Em várias embaixadas, estudantes de outros países realizam atos de repúdio ao massacre de Iguala e exigem a aparição com vida dos normalistas desaparecidos.
Ao calor da impotência do governo de fechar a crise imediatamente, se desenvolve uma tendência à frente única de estudantes e da juventude - como mostram-nos os patos de escolas em solidariedade a Ayotzinapa - e tende a crescer o movimento democrático que congrega distintos setores. Ao passo que o movimento do Instituto Politécnico Nacional continua pressionando com suas demandas e atuando - indiretamente - como base do descontentamento nacional.

A indignação... Às ruas

O povo nas ruas mostra sua indignação com a brutalidade policial e a cumplicidade dos servidores de Estado com o narcotráfico. A ingovernabilidade e a impunidade apontam o novo governo como o responsável. E ainda que a toda a população não vá a luta, acompanha moralmente o descontentamento e as demandas dos que hoje se mobilizam.

Para refrear a mobilização, Peña Nieto teria que resolver por completo as demandas de outro ator central na mobilização: o movimento politécnico que, ao confiar em uma negociação imediata com o governo, passou a desconfiar do mesmo e a exigir uma solução já.

A partir daí, uma saída vitoriosa para a luta politécnica fortaleceria o setor estudantil, e alavancaria a necessidade da organização do movimento a nível nacional para frear o ataque a educação.
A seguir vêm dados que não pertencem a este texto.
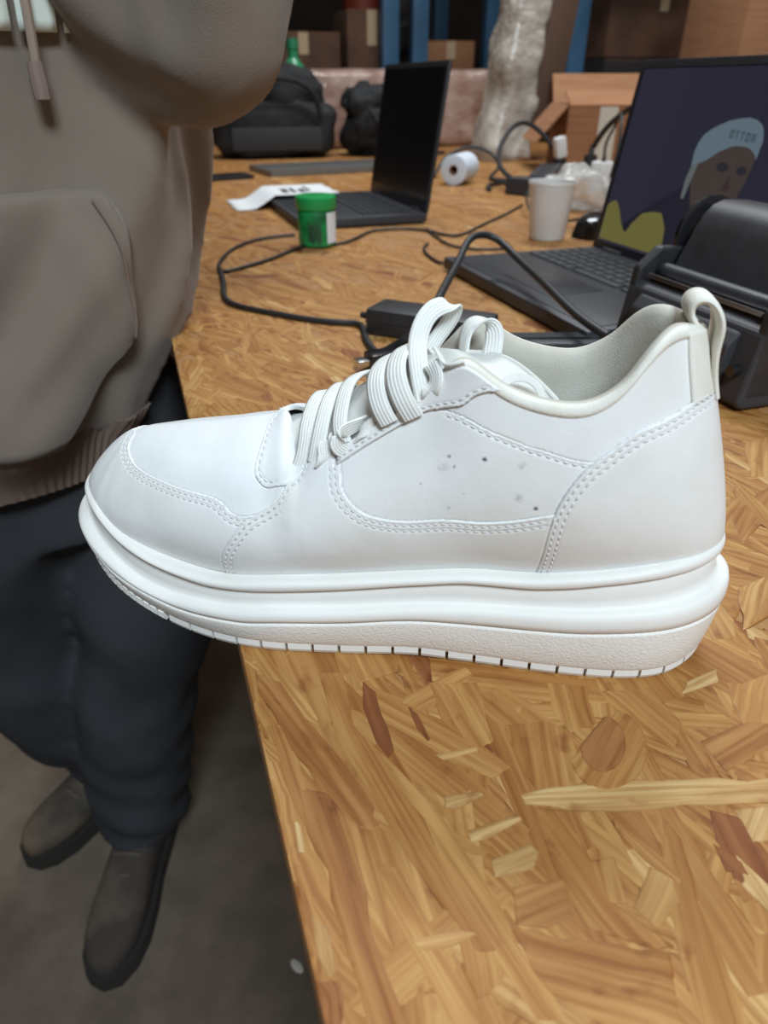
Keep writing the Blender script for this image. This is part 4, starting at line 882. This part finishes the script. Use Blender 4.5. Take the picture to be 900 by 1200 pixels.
# raised curved cover, a shell around the roll
prof = [(.036, .071), (.044, .090), (.052, .108), (.058, .119), (.066, .1265), (.076, .1300), (.10, .1290), (.125, .122), (.150, .108), (.165, .092)]
inn = [(x+.0035*(1 if x < .098 else .2), z-.0035) for x, z in prof][::-1]
V, Fc = sx(prof+inn, .016, PW-.02); cv = mesh('roll_cover', V, [Fc[0], Fc[1]]+Fc[2:], M_black, t, True, None, 40)
for y in (.014, PW-.002): MB().lathe([(.002, -.004), (.030, -.004), (.0335, -.002), (.0335, .002), (.030, .004), (.002, .004)], 40, Matrix.Translation((.082, y, .098))@Matrix.Rotation(math.pi/2, 4, 'X')).build('roll_flange', M_black_g, t)
MB().tube([(.082, PW, .098), (.082, PW+.014, .098)], .010, 20).build('spindle_end', M_black_g, t)
MB().tube([(-.004, .012, .030), (.003, .012, .030)], .0045, 14).build('feed_button', M_black_g, t)
for x in (.03, .21):
    for y in (.02, PW-.02): MB().box((x, y, .0008), (.016, .016, .0018)).build('rubber_foot', M_black, t, False)
# ------------------------------------------------------------------ black bags
M_bag = mat('black_bag_fabric', (.014, .014, .015, 1), .75, (.022, .022, .024, 1), 30., bump=.4, bscale=200., bdist=.003, spec=.3)
def blob(name, c, d, amp, sc, seed, mt, parent, p=4., nu=40, nv=26):
    V = []
    for i in range(nv+1):
        ph = -math.pi/2+math.pi*i/nv
        for j in range(nu):
            th = 2*math.pi*j/nu; ce = lambda w, e: math.copysign(abs(w)**e, w)
            v = Vector((ce(math.cos(ph), 2/p)*ce(math.cos(th), 2/p), ce(math.cos(ph), 2/p)*ce(math.sin(th), 2/p), ce(math.sin(ph), 2/p)))
            q = Vector((v.x*d[0]/2, v.y*d[1]/2, v.z*d[2]/2)); q += v*amp*fbm((q.x+seed, q.y, q.z), sc, 3); q.z = max(q.z, -d[2]/2)
            V.append(q+Vector(c))
    Fc = [(i*nu+j, i*nu+(j+1) % nu, (i+1)*nu+(j+1) % nu, (i+1)*nu+j) for i in range(nv) for j in range(nu)]
    return mesh(name, V, Fc, mt, parent)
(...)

Isto significa um golpe para os planos do PRI de instaurar outro período histórico no poder, se ganhar a maioria dos nove governos que disputam nas urnas no próximo ano.

Seja como for, o governo em associação ao narcotráfico estão muito deslegitimados e a "rua" começou a se fazer ouvir.

Isto, no marco de uma crise que não se fecha e o anúncio de uma queda de 25% dos preços internacionais do petróleo, e a previsão do Fundo Monetário Internacional da baixa de crescimento mundial, que reduzem as marchas de manobra do que foi nomeado por alguns meses de milagre mexicano.